Together, the two modules do not merely begin the line. They define the inherited problem of Ravenloft. Every later product either preserves their logic, generalises it, or replaces it. That is the sense in which they are normative: not because anyone decreed them authoritative, but because they contain the line’s design grammar before the line knows it has one.


What the Designers Inherited

When Bruce Nesmith and Andria Hayday sat down to design the Realm of Terror boxset for a June 1990 launch, the material available was two modules. Between 1986 and 1990, TSR had published nothing else set in Ravenloft. Christie Golden was working on Vampire of the Mists in parallel, but it did not reach print until September 1991, fifteen months after the Black Box launched. The Hickmans themselves were not involved. Nesmith and Hayday worked from the published modules on their own.

It is a small foundation, built without the authors of the foundation. What the designers did with those two adventures determined what Ravenloft would become.

Some elements scaled naturally. The pattern of a central antagonist in a specific place was already present in two instances: Strahd in Barovia, the Creature in Mordent. A continent of domains, each with its own such figure, is a natural extension. The reconfigurability principle was similarly scalable. The gothic horror register was available without modification.

Other elements did not scale. The Tatyana mechanism was specific to Strahd. A reincarnation cycle operating as personal punishment for a specific murder against a specific bride does not generalise without being preserved at adventure scale or abstracted into something less specific. Each choice has a cost. Whatever governs the punishment in I6 operates coherently within a single adventure without needing to be named or systematised.
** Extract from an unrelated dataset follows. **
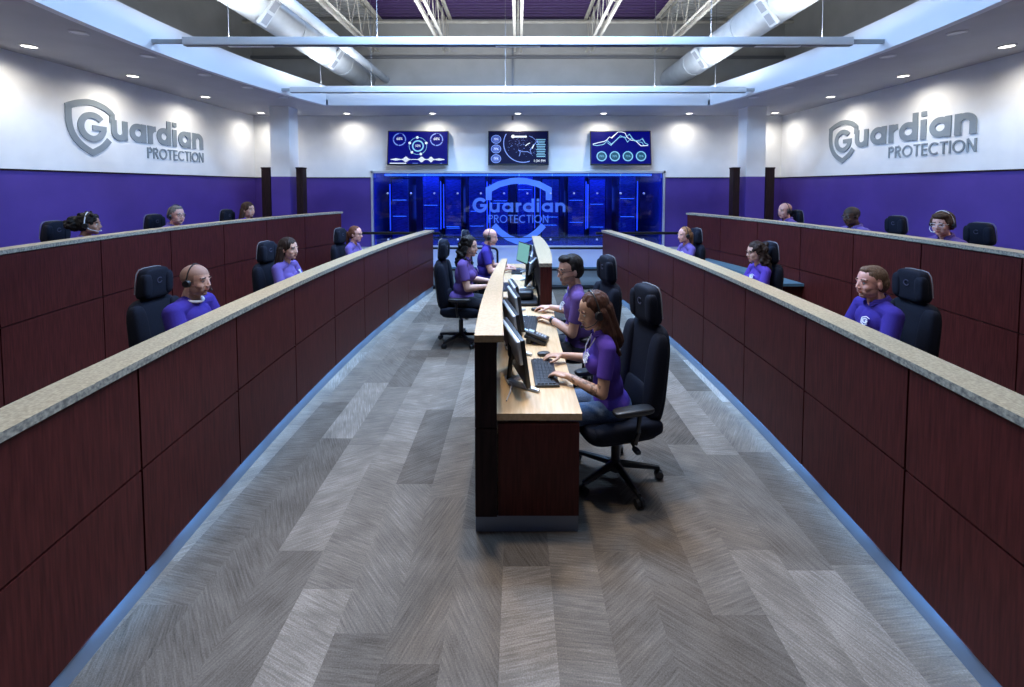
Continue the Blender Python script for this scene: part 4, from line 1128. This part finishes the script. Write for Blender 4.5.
    if headset:
        bm = NB(); gg = 0 if st in ('buzz', 'bald', 'ring') else .012
        pts = [(-.012, (.083+gg)*math.cos(R(a)), -.01+(.134+gg if math.sin(R(a)) > 0 else .02)*math.sin(R(a))) for a in range(0, 181, 12)]
        tube(bm, [Hm @ Vector(p) for p in pts], .0058, 8); hs = obj('headset', bm, headset, root)
        for s in (-1, 1):
            bm = NB(); cone(bm, Hm @ Vector((-.006, s*(.079+gg*.3), -.012)), Hm @ Vector((-.006, s*(.100+gg*.4), -.012)), .032, .027, seg=20); obj('ear_cup', bm, M_headset, hs)
        bm = NB(); tube(bm, [Hm @ Vector((-.0, mic*.097, -.02)), Hm @ Vector((.04, mic*.090, -.055)), Hm @ Vector((.085, mic*.055, -.075)), Hm @ Vector((.104, mic*.022, -.072))], .003, 6)
        ell(bm, (.106, mic*.018, -.071), .0085, M=Hm, seg=10); obj('microphone_boom', bm, headset, hs)
    return root

C180 = PI
# centre stations -------------------------------------------------
person('woman with long auburn hair in purple polo typing at the near centre desk, tattooed forearm', (.635, 2.93), C180, k=1.0, zoff=-0.035, sk=SK_tan, shirt=S_purple, hair=('wave', H_auburn), lean=9, hyaw=12, hpitch=14,
       hands=[(.335, 2.85, .765), (.335, 3.22, .765)], vox=.0045, female=True, headset=M_headset, tat=True, lanyard=True, trousers=M_jeans, mic=1)
person('man in glasses and purple tee with wristwatch typing at the near centre desk', (.575, 4.08), C180, k=1.1, sk=SK_fair, shirt=S_mauve, hair=('short', H_black), lean=5, hyaw=18, hpitch=8,
       hands=[(.315, 4.12, .765), (.345, 4.52, .765)], vox=.0048, glasses=True, watch=True, collar='tee', beard=stubble(SK_fair, H_dark, .35), zoff=-.05)
person('woman with long dark curly hair and headset at the far centre desk', (-.72, 5.60), R(-4), k=1.05, sk=SK_fair, shirt=S_mauve, hair=('curly', H_black), lean=6, hyaw=-14, hpitch=4,
       hands=[(-.36, 5.80, .765), (-.40, 5.50, .765)], female=True, bulk=1.25, headset=M_headset, mic=-1)
person('bald man with headset in violet shirt at the far centre desk', (-.56, 6.8), R(0), k=1.03, sk=SK_pink, shirt=S_blue, hair=('ring', H_grey), lean=9, hyaw=-8, hpitch=6,
       hands=[(-.17, 6.92, .765), (-.17, 6.66, .765)], bulk=1.1, headset=M_headset, mic=-1)
# left aisle row
person('stocky man with shaved head and dark beard in violet shirt behind the left partition', (-2.74, 3.61), R(2), sk=SK_fair, shirt=S_blue, hair=('buzz', H_dark), lean=4, hyaw=-2, hpitch=4,
       vox=.005, bulk=1.32, headset=M_headset, beard=stubble(SK_fair, H_dark, .88), collar='tee', undershirt=True, logo=False, mic=1, k=1.03, zoff=.0)
person('smiling woman with straight dark hair in lilac tee, second behind the left partition', (-2.88, 5.37), R(-6), sk=SK_fair, shirt=S_lav, hair=('long', H_dark), lean=4, hyaw=-4, hpitch=3, female=True, bulk=1.1, collar='tee', k=1.05)
person('woman with red brown hair and glasses in lilac tee, farthest behind the left partition', (-2.70, 7.1), R(-4), sk=SK_pink, shirt=S_lav, hair=('tail', H_red), lean=4, hyaw=-4, hpitch=4, female=True, glasses=True, collar='tee', k=1.04)
# right aisle row
person('man with light brown receding hair in violet polo with emblem behind the right partition', (2.93, 3.52), R(180-6), sk=SK_pink, shirt=S_blue, hair=('crop', H_light), lean=4, hyaw=4, hpitch=2, vox=.005, bulk=1.15, k=1.03, beard=stubble(SK_pink, H_light, .3), logo=True, brow=H_brown)
person('woman with dark wavy hair and glasses in purple top, second behind the right partition', (2.95, 5.3), R(180+0), sk=SK_fair, shirt=S_purple, hair=('curly', H_dark), lean=4, hyaw=0, hpitch=5, female=True, glasses=M_glassframe, collar='tee')
person('woman with strawberry blond tied hair in lilac top, farthest behind the right partition', (2.76, 7.1), R(180+10), sk=SK_pink, shirt=S_lav, hair=('tail', H_blond), lean=4, hyaw=2, hpitch=4, female=True, headset=M_headset, collar='tee', k=1.02, mic=-1)
# raised rear rows
person('woman with big black curly ponytail against the left purple wall, nearest in the raised row', (-5.17, 5.2), R(14), z0=.27, zoff=.055, sk=SK_brown, shirt=S_mauve, hair=('puff', H_black), lean=4, hyaw=12, hpitch=2, female=True, headset=M_headw, collar='tee', k=1.03, mic=-1, logo=False)
person('grey haired man in glasses with headset, middle of the raised row on the left', (-5.12, 6.5), R(-10), z0=.27, zoff=.055, k=1.07, sk=SK_pink, shirt=S_lav, hair=('crop', H_grey), lean=4, hyaw=-4, hpitch=2, glasses=True, headset=M_headset, logo=False)
person('smiling woman with brown hair beside the left column, farthest in the raised row', (-4.98, 8.0), R(-4), z0=.27, zoff=.055, k=1.07, sk=SK_fair, shirt=S_purple, hair=('long', H_brown), lean=4, hyaw=-8, hpitch=2, female=True, collar='tee', logo=False)
person('bald man with thin headset beside the right column, farthest in the raised row', (4.72, 7.65), R(180+2), z0=.27, zoff=.055, k=1.07, sk=SK_pink, shirt=S_mauve, hair=('ring', H_grey), lean=4, hyaw=6, hpitch=4, headset=M_headset, logo=False)
person('dark skinned man with shaved head and glasses in lavender shirt, raised right row', (4.88, 6.3), R(180+2), z0=.27, zoff=.055, k=1.07, sk=SK_dark, shirt=S_lav, hair=('buzz', H_black), lean=6, hyaw=4, hpitch=10, glasses=True, bulk=1.2, logo=False)
person('person with short brown hair and white headset band in the raised right row', (4.94, 5.03), R(180+12), z0=.27, zoff=.055, k=1.07, sk=SK_pink, shirt=S_mauve, hair=('bob', H_brown), lean=6, hyaw=10, hpitch=8, glasses=M_headw, headset=M_headw, female=True, logo=False)

# ------------------------------------------------------------------ chairs
ch0 = make_chair('large dark task chair with headrest at the near centre desk, under the auburn haired woman', 'high back task chairs')
ch0.location = (.675, 2.97, 0); ch0.rotation_euler = (0, 0, C180+R(15))
G_ = 'high back task chairs'
for x, y, z, a, lab in (
    (.66, 4.26, 0, 193, 'dark task chair of the man in glasses at the near centre desk'),
    (-.74, 5.64, 0, -4, 'dark task chair of the long haired woman, standing in the left half of the aisle'),
    (-.60, 6.85, 0, -4, 'dark task chair of the bald man at the far centre desk'),
    (-2.86, 3.68, 0, -4, 'dark task chair beside the bearded man behind the left partition'),
    (-2.90, 5.42, 0, -6, 'dark task chair of the dark haired woman, second behind the left partition'),
    (-2.70, 7.18, 0, -6, 'dark task chair of the red brown haired woman, farthest behind the left partition'),
    (3.02, 3.58, 0, 182, 'dark task chair of the receding haired man behind the right partition'),
    (2.88, 5.40, 0, 182, 'dark task chair of the wavy haired woman, second behind the right partition'),
    (2.70, 7.18, 0, 184, 'dark task chair of the strawberry blond woman, farthest behind the right partition'),
    (-5.32, 5.25, .27, 0, 'dark task chair of the ponytailed woman, nearest against the left purple wall'),
    (-5.20, 6.52, .27, -6, 'dark task chair of the grey haired man in the raised left row'),
    (-5.02, 7.9, .27, -4, 'dark task chair beside the left column in the raised row'),
    (4.64, 7.66, .27, 184, 'dark task chair of the bald man beside the right column in the raised row'),
    (5.12, 6.18, .27, 184, 'empty looking dark task chair behind the man in lavender, raised right row'),
    (5.06, 4.99, .27, 186, 'dark task chair nearest against the right purple wall, beside the white headset wearer')):
    dup(ch0, (x, y, z), R(a), lab, G_)

# ------------------------------------------------------------------ light
BLUE = (.42, .62, 1.0)
for y, e in ((2.6, 45), (4.9, 215), (7.2, 260)):     # added blue fill lamps, unseen up in the ceiling void
    for x in (-.9, .9): area((x, y, 5.38), 1.2, .5, e, (.36, .60, 1.0), (0, 0, -1))
for s in (-1, 1):                               # blue LED strips under the panels of the aisle partitions
    for k in range(14):
        ym = .8+k*.55
        area((s*((front if s < 0 else frontR)(ym)-.012), ym, .112), .55, .012, .62, (.16, .46, 1.0), (-s*.10, 0, -1))
    for y, tx, ty, tz, e in ((3.2, 2.8, 3.5, 1.2, 260), (4.9, 2.9, 5.3, 1.2, 230), (6.9, 2.75, 7.1, 1.2, 230)):     # unseen warm spots added to brighten the seated rows
        spot((s*1.0, y-.6, 5.2), e, 34, (1, .80, .62), tgt=(s*tx, ty, tz), blend=.8, r=.1)
        spot((s*3.9, y+.5, 5.25), e*.7, 44, (1, .82, .64), tgt=(s*5.0, ty+.6, 1.5), blend=.8, r=.1)
for x, y, tx, ty, e in ((1.2, 4.4, .3, 3.2, 120), (-.6, 5.8, -.2, 5.9, 170), (0, 3.0, 0, 1.5, 430), (-1.2, 4.0, -1.0, 3.2, 260), (1.6, 5.0, 1.3, 3.6, 220)):  # unseen spots added to warm the aisle floor and centre desks
    spot((x, y, 5.3), e, 62, (1, .84, .66), tgt=(tx, ty, .7), blend=.9, r=.15)
for y, z in ((6.03, CH+142.5/73), (8.80, CH+95.5/50)):        # uplights added over the bars to brighten deck and upper wall
    for x in (-3.2, -1.1, 1.1, 3.2): area((x, y, z+.06), 2.0, .06, 50, (.90, .95, 1.0), (0, 0, 1))
for p, t, e in (((-1.0, 2.2, 5.2), (.5, 2.95, 1.15), 170), ((-.9, 3.4, 5.2), (.5, 4.1, 1.15), 150), ((.6, 4.6, 5.2), (-.6, 5.6, 1.1), 110), ((.7, 5.8, 5.2), (-.4, 6.8, 1.1), 110)):  # added warm key spots for the faces at the centre stations
    spot(p, e, 26, (1, .82, .64), tgt=t, blend=.9, r=.12)
# server room blue light
for x in (-2.6, 0, 2.6): area((x, 13.0, 2.66), 1.6, .5, 60, (.05, .14, 1.0), (0, 0, -1))
for x in (-3.0, -1.0, 1.0, 3.0): area((x, BY+.30, 2.2), 1.6, .06, 10, (.06, .18, 1.0), (0, .7, -.6))

w = bpy.data.worlds.new('World'); sc.world = w; w.use_nodes = True
w.node_tree.nodes['Background'].inputs[0].default_value = (.10, .16, .35, 1); w.node_tree.nodes['Background'].inputs[1].default_value = .15

# ------------------------------------------------------------------ camera
cd = bpy.data.cameras.new('camera'); cam = bpy.data.objects.new('camera', cd); COL.objects.link(cam)
FPX = 440.; TILT = 2.6
cd.sensor_width = 36; cd.lens = FPX/1024*36
cam.location = (0, 0, CH); cam.rotation_euler = (R(90-TILT), 0, 0)
cd.shift_x = -6/1024
cd.shift_y = -((343.5-186.5)-FPX*math.tan(R(TILT)))/1024
cd.clip_start = .05
sc.camera = cam
sc.view_settings.view_transform = 'Standard'; sc.view_settings.look = 'None'; sc.view_settings.gamma = 1; sc.view_settings.use_curve_mapping = False
sc.view_settings.exposure = 0.0
sc.cycles.use_denoising = True
sc.cycles.max_bounces = 6; sc.cycles.transparent_max_bounces = 12
sc.cycles.sample_clamp_indirect = 6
It does not obviously become a setting cosmology without expansion or replacement. The cosmological openness of I10 is not a cosmology at all. Three valid interpretations is a refusal to commit. A setting needs something a DM can work with.

Appelcline records Nesmith and Hayday’s own account of their reasoning. They concluded that I6’s Barovia was “not really suited for a campaign” and did not offer enough flexibility or variety. They opted instead to work from the adventure’s atmosphere rather than from its material. They did not see in I6 the reconfigurability this piece names. They saw a narrow adventure that would not support a setting at scale. Their solution was to build new structure.


What the Foundations Established

By 1990, the foundation was small but coherent. Two modules, three years apart. I6 gave the form: sealed landscape, central antagonist, mortal intruders, variable configuration, tragedy at the centre, resolution not fixed in advance. I10 proved the form was portable: different place, different cast, different immediate mechanism, explicitly open cosmology, the same underlying structure intact. Together they established a punishment mechanism centred on individual guilt, though its effects are not confined to the guilty, and a design principle of reconfigurability that makes each element a variable rather than a fixed fact.

That is what makes I6 and I10 the bibles of Ravenloft. They do not merely come first. They define the structural conditions every subsequent Ravenloft product either works within or departs from. Later material may be larger, louder, and more systematised, but it is answering problems these two modules had already posed. The Black Box was the first product to depart from them significantly. Part 2 traces those departures, element by element.


Bibliography

I6 Ravenloft, Tracy and Laura Hickman, TSR Inc., 1983.

I10 Ravenloft II: The House on Gryphon Hill, design team working from an outline by Tracy and Laura Hickman; David Cook, Jeff Grubb, Harold Johnson, and Douglas Niles, TSR Inc., 1986.

Vampire of the Mists, Christie Golden, TSR Inc., 1991. (Prologue specifically. The novel’s main narrative inherits later framing and is not primary corpus.)

Realm of Terror (Ravenloft Campaign Setting), Bruce Nesmith with Andria Hayday, TSR Inc., 1990.

Shannon Appelcline, Designers & Dragons, Evil Hat Productions, 2014, and the product histories reproduced on DriveThruRPG.